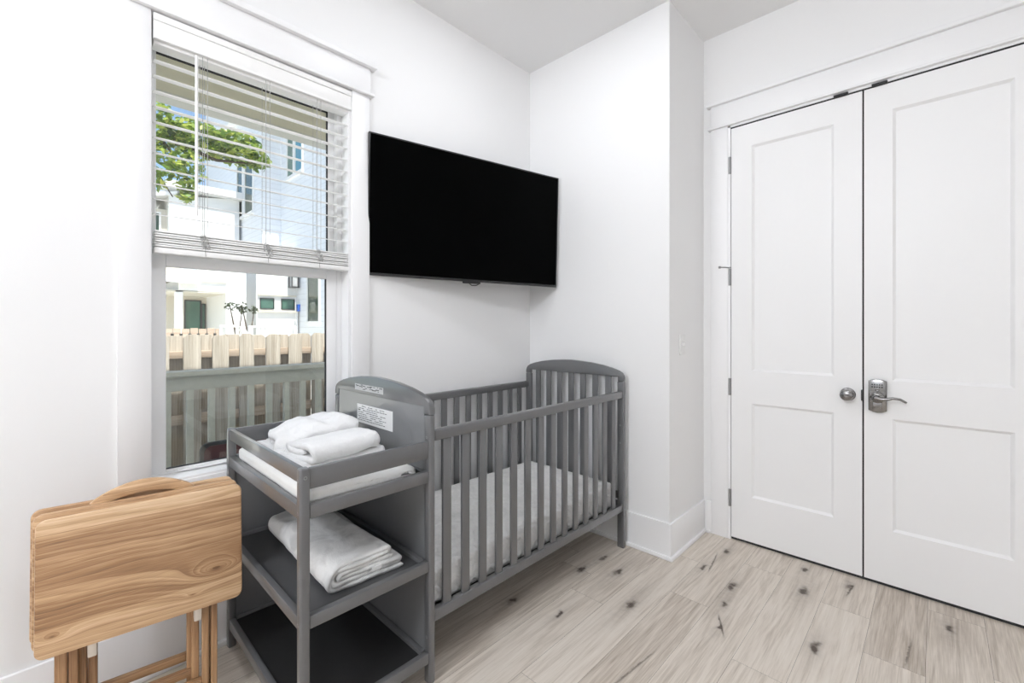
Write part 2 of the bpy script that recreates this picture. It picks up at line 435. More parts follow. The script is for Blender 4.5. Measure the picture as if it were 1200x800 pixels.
# ------------------------------------------------------------------ mesh helpers
class MB:
    def __init__(self):
        self.bm = bmesh.new()

    def box(self, x0, x1, y0, y1, z0, z1, bev=0.0, seg=2):
        t = bmesh.new()
        bmesh.ops.create_cube(t, size=1.0)
        for v in t.verts:
            v.co = Vector((x0 + (v.co.x + .5) * (x1 - x0), y0 + (v.co.y + .5) * (y1 - y0), z0 + (v.co.z + .5) * (z1 - z0)))
        if bev:
            bmesh.ops.bevel(t, geom=list(t.edges), offset=bev, segments=seg, profile=0.5, affect='EDGES')
        self.merge(t)
        return self

    def merge(self, t, mat=None):
        me = bpy.data.meshes.new('tmp')
        t.to_mesh(me)
        t.free()
        if mat is not None:
            me.transform(mat)
        self.bm.from_mesh(me)
        bpy.data.meshes.remove(me)

    def cyl(self, p0, p1, r, r2=None, n=16, cap=True):
        p0, p1 = Vector(p0), Vector(p1)
        d = p1 - p0
        t = bmesh.new()
        bmesh.ops.create_cone(t, cap_ends=cap, segments=n, radius1=r, radius2=r if r2 is None else r2, depth=d.length)
        q = Vector((0, 0, 1)).rotation_difference(d.normalized())
        self.merge(t, Matrix.Translation((p0 + p1) / 2) @ q.to_matrix().to_4x4())
        return self

    def tube(self, pts, r, n=8, closed=False):
        pts = [Vector(p) for p in pts]
        rings = []
        rr = r if isinstance(r, (list, tuple)) else [r] * len(pts)
        prev = None
        for i, p in enumerate(pts):
            a = pts[max(0, i - 1)]
            c = pts[min(len(pts) - 1, i + 1)]
            d = (c - a).normalized()
            if prev is None:
                s = d.orthogonal().normalized()
            else:
                s = (prev - d * prev.dot(d))
                s = s.normalized() if s.length > 1e-6 else d.orthogonal().normalized()
            prev = s
            u = d.cross(s)
            rings.append([self.bm.verts.new(p + (s * math.cos(2 * PI * k / n) + u * math.sin(2 * PI * k / n)) * rr[i]) for k in range(n)])
        for i in range(len(rings) - 1):
            for k in range(n):
                self.bm.faces.new((rings[i][k], rings[i][(k + 1) % n], rings[i + 1][(k + 1) % n], rings[i + 1][k]))
        self.bm.faces.new(list(reversed(rings[0])))
        self.bm.faces.new(rings[-1])
        return self

    def prism(self, poly, fn0, fn1, bev=0.0):
        """poly: 2-D outline; fn0/fn1 map (a, b) to the two faces"""
        t = bmesh.new()
        A = [t.verts.new(fn0(*p)) for p in poly]
        B = [t.verts.new(fn1(*p)) for p in poly]
        n = len(poly)
        fa = t.faces.new(A)
        fb = t.faces.new(list(reversed(B)))
        for i in range(n):
            t.faces.new((A[(i + 1) % n], A[i], B[i], B[(i + 1) % n]))
        bmesh.ops.recalc_face_normals(t, faces=list(t.faces))
        if bev:
            ed = list(set(fa.edges) | set(fb.edges))
            bmesh.ops.bevel(t, geom=ed, offset=bev, segments=2, profile=0.5, affect='EDGES')
        self.merge(t)
        return self

    def lathe(self, prof, origin, axis, n=28):
        """prof: (distance along axis, radius)"""
        o, ax = Vector(origin), Vector(axis).normalized()
        s = ax.orthogonal().normalized()
        u = ax.cross(s)
        rings = []
        for (h, r) in prof:
            rings.append([self.bm.verts.new(o + ax * h + (s * math.cos(2 * PI * k / n) + u * math.sin(2 * PI * k / n)) * max(r, 1e-5)) for k in range(n)])
        for i in range(len(rings) - 1):
            for k in range(n):
                self.bm.faces.new((rings[i][k], rings[i][(k + 1) % n], rings[i + 1][(k + 1) % n], rings[i + 1][k]))
        self.bm.faces.new(list(reversed(rings[0])))
        self.bm.faces.new(rings[-1])
        return self

    def quad(self, a, b, c, d):
        self.bm.faces.new([self.bm.verts.new(p) for p in (a, b, c, d)])
        return self

    def build(self, name, mat, parent=None, label=None, smooth=35, local=False):
        if parent is not None and not local:
            bmesh.ops.translate(self.bm, vec=-Vector(parent_world(parent)), verts=list(self.bm.verts))
        bmesh.ops.recalc_face_normals(self.bm, faces=list(self.bm.faces))
        me = bpy.data.meshes.new(name)
        self.bm.to_mesh(me)
        self.bm.free()
        me.shade_smooth()
        me.set_sharp_from_angle(angle=R(smooth))
        me.materials.append(mat)
        o = bpy.data.objects.new(name, me)
        COL.objects.link(o)
        if parent is not None:
            o.parent = parent
        if label:
            o['label'] = label
        return o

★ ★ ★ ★

### Task to complete
From the first line of the listing above, repeat every line through the one holding "self.bm = bmesh.new()". Both ends count, and pictures stay out.

### Exercise result
Write part 2 of the bpy script that recreates this picture. It picks up at line 435. More parts follow. The script is for Blender 4.5. Measure the picture as if it were 1200x800 pixels.
# ------------------------------------------------------------------ mesh helpers
class MB:
    def __init__(self):
        self.bm = bmesh.new()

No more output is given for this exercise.